Summary: Killing of animals.

Details:
1) Immediately after Oskar’s excellent speech about Goethe at the conclusion of the Rasputin fantasy (35:57), the film cuts abruptly to an exterior scene with a man in the background skinning a rabbit nailed to a barn. In the middleground a group of children plays and sings around a cooking pot over a small fire. A boy enters with two frogs and announces that he caught them at the pond. The live frogs are dropped into the hot water and kept from escaping while another child urinates in the pot, 36:10-36:27.
2) A horse head is dragged from the ocean at 1:05:58, revealed as a method to catch eels. Many eels slither out of, or are pulled from, the horses mouth, ears, neck, etc., and placed in a sack. At 1:07:28 the scene cuts abruptly to the Matzerath kitchen where Alfred decapitates and cleans the eels for cooking, including images of severed heads convulsing. Over at 1:08.
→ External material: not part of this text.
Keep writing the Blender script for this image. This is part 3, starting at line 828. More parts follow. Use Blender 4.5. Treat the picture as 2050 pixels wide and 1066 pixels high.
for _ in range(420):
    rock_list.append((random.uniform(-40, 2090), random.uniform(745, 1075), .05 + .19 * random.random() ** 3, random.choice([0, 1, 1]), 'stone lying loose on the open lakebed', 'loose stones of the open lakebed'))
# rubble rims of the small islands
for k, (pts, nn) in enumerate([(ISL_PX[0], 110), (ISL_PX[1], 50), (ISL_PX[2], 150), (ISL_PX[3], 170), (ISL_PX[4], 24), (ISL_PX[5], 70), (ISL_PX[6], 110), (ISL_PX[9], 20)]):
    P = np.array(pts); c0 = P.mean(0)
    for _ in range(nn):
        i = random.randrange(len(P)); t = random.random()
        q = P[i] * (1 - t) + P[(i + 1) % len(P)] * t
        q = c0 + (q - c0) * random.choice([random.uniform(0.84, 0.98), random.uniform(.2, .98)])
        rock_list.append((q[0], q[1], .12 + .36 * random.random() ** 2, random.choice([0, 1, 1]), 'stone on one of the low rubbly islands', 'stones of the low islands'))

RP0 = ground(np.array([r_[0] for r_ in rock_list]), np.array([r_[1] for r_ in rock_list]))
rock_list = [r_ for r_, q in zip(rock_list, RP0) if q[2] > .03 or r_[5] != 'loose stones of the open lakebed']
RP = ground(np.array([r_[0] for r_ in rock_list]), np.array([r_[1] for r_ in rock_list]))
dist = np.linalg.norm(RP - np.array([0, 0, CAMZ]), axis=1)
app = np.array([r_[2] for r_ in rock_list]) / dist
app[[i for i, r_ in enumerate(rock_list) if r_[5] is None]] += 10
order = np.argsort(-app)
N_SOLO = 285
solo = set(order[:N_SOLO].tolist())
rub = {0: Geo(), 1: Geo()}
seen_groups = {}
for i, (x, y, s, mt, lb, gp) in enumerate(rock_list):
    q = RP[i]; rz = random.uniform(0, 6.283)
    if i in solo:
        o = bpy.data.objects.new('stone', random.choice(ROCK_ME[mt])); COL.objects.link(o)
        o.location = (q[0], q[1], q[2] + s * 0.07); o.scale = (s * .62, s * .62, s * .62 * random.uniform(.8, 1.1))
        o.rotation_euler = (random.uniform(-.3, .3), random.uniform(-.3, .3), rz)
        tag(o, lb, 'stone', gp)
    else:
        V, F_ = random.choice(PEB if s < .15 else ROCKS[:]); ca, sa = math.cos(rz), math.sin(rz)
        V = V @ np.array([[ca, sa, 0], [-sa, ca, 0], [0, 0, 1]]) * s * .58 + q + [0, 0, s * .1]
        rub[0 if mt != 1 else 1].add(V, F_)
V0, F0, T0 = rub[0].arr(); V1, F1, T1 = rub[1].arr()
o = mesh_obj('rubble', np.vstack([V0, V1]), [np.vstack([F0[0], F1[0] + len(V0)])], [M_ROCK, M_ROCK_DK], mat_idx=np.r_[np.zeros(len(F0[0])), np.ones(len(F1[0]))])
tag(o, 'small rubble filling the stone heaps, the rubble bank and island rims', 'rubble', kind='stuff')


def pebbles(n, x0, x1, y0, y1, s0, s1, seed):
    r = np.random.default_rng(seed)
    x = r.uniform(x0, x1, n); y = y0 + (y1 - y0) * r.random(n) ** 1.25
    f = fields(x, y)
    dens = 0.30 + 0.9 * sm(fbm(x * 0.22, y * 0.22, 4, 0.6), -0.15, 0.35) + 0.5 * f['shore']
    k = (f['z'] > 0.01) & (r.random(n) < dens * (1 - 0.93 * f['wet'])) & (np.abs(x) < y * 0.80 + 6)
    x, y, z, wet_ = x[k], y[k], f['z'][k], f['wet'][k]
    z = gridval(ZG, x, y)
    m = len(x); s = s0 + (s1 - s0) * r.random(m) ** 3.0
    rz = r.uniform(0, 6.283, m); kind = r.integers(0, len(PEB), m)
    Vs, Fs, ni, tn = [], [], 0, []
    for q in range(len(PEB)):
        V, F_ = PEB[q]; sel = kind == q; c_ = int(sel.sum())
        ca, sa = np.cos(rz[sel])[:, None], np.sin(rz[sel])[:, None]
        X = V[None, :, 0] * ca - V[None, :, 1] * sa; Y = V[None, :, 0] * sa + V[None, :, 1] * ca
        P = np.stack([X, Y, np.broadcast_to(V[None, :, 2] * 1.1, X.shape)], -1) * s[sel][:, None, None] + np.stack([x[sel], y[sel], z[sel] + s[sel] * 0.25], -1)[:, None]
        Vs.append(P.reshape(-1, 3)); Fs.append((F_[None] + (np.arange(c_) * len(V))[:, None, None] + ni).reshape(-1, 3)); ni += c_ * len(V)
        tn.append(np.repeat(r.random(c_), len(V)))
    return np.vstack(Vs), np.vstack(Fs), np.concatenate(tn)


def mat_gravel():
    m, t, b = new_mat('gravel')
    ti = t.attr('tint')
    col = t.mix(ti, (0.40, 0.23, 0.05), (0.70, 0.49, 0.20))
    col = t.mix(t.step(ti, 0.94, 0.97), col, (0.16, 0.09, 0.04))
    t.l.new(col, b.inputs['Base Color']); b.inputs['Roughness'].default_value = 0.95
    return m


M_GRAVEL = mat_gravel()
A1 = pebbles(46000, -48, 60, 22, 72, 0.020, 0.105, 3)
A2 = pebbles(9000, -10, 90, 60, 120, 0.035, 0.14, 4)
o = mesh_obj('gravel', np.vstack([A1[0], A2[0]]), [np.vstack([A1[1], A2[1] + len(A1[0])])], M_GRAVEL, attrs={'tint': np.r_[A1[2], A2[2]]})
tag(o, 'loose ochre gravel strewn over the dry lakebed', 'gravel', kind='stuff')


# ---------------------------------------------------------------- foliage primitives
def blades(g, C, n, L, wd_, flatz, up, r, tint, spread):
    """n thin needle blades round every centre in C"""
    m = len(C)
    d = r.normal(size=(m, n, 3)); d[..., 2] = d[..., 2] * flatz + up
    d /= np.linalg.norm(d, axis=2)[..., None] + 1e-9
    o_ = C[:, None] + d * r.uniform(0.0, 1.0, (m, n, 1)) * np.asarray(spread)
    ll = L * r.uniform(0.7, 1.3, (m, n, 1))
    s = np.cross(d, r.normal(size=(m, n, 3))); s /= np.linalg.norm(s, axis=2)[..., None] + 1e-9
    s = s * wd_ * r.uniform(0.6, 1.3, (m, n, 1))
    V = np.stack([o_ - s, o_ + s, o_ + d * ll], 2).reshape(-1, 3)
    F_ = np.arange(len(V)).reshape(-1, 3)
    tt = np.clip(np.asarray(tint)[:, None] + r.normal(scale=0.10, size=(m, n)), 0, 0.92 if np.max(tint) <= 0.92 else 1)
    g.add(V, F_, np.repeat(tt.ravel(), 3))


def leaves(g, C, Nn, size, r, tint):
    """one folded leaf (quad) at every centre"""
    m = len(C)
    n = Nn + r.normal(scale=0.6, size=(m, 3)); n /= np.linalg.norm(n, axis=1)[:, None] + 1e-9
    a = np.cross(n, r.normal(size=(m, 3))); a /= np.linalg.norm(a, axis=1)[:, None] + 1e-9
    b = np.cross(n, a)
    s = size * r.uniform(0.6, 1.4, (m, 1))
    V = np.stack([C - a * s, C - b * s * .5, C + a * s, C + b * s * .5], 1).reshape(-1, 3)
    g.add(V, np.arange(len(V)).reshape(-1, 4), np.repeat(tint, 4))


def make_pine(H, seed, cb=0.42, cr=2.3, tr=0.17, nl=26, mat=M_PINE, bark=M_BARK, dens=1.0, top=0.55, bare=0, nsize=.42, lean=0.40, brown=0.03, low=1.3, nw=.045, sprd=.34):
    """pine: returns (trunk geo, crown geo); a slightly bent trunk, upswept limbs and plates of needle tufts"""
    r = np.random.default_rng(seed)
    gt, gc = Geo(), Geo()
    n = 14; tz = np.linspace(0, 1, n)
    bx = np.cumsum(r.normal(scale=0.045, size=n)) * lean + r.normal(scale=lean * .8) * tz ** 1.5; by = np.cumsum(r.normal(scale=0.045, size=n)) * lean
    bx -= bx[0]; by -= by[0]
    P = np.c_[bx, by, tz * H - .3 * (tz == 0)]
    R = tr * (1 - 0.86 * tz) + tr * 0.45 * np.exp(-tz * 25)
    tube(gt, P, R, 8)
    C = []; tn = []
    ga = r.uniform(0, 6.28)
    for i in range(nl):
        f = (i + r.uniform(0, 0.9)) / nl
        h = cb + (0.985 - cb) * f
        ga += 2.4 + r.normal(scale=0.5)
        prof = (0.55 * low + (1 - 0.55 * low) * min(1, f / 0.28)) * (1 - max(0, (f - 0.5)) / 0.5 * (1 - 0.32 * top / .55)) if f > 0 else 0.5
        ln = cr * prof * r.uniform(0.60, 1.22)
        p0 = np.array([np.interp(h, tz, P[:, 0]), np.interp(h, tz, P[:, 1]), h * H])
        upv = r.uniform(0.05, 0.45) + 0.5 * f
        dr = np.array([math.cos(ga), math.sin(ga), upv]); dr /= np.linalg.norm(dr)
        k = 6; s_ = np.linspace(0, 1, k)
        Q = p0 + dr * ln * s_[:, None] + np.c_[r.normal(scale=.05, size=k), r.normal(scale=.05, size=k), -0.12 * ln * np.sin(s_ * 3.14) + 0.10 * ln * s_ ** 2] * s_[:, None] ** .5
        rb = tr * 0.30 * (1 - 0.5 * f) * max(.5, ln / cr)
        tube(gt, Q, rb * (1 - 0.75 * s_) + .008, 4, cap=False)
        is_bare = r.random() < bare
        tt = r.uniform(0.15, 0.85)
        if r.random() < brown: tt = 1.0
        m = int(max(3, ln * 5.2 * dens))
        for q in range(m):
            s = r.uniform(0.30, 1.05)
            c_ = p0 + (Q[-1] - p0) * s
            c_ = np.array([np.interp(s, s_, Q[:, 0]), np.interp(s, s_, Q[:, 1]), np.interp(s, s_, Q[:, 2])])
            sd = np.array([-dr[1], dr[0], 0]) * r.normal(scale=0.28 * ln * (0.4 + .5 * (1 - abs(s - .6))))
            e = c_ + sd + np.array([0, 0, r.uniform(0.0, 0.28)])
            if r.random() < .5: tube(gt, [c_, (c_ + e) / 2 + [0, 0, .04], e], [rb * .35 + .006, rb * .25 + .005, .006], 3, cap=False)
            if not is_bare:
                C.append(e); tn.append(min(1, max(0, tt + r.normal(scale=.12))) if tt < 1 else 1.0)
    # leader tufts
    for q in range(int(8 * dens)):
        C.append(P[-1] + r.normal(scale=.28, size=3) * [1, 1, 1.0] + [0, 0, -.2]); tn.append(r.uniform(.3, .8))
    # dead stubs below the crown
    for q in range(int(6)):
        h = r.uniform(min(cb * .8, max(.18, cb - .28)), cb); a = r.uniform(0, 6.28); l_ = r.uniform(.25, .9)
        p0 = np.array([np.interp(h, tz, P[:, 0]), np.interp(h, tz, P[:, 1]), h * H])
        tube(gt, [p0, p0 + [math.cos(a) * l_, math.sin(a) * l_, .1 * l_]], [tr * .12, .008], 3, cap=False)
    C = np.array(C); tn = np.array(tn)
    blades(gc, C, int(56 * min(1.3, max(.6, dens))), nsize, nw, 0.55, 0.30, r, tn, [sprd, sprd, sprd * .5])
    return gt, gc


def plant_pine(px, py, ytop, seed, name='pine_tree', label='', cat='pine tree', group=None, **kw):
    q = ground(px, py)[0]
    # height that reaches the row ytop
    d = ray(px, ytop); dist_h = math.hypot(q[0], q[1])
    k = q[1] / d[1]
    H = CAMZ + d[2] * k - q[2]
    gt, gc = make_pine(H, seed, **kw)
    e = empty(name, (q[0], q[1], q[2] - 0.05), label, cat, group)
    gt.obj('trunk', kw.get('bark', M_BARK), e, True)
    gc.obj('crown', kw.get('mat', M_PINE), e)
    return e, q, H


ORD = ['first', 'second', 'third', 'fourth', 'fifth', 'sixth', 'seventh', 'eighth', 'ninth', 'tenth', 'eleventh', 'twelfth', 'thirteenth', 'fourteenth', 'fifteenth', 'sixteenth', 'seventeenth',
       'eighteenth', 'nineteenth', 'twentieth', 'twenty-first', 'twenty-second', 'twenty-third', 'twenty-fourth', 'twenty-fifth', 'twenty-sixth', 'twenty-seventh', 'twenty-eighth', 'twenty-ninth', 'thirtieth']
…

The entire scene of eel harvesting and preparation is extremely gruesome, and I recommend skipping it. When the family is on the beach around 1:05 and sees a man hauling in ‘something’ … skip ahead to a few seconds after 1:08, where Alfred is serving the eel dish to Agnes. This scene is important to the remainder of the film as it establishes Agnes’s mental disorder about fish.